The action scenes, the meat of a James Bond film, are executed well through the film. While most of the big action set pieces are directed exceptionally, the smaller build ups are sometimes brushed over too quickly (we don’t need handheld/close cut camera nonsense back in this series after Quantum Of Solace). The beginning action scene in Mexico, along with a car chase between Bond and Hinx in Rome are my two favourite scenes, as well as a shootout that takes place in Oberhauser’s main base of operations.

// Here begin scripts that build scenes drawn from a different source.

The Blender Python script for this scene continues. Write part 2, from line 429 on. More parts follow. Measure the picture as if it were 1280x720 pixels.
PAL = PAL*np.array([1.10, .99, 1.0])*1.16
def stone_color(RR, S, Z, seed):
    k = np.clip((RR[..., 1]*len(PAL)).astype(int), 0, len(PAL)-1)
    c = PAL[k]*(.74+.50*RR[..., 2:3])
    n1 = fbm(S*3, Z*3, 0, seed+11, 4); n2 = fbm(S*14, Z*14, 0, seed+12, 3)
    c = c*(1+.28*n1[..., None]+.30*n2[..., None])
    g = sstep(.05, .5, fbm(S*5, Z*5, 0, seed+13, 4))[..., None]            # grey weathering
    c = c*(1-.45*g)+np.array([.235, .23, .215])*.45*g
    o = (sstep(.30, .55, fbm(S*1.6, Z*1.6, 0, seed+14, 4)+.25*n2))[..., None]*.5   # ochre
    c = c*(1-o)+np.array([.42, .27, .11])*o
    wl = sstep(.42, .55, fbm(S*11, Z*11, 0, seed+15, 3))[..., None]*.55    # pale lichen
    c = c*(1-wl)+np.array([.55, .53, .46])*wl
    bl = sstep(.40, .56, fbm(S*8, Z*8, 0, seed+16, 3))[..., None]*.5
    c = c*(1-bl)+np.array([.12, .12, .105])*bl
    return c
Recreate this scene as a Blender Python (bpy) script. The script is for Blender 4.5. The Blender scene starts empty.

There were a few problems I had with SPECTRE, as always. While the film has its fair share of funny lines, some of them just don’t fall the right way. Similar to The Man From U.N.C.L.E., the actors stand still for a second to let the audience laugh, but there were a couple of lines that delivered no laughs from the audience I was in. The other problem I had was that I felt there was no chemistry between Craig and Naomi Harris. Instead of the barely concealed flirting of past years between Bond and Moneypenny, here it just feels forced. But these are just small nitpicks in an amazing Bond film.

In conclusion, SPECTRE is a fantastic follow-up to Skyfall. While I was a bit worried it might have suffered from media overhype, as soon as the film started I knew Sam Mendes had once again made one of the best Bond films in the franchise.

Score: 10/10 A brilliant continuation for Craig’s Bond.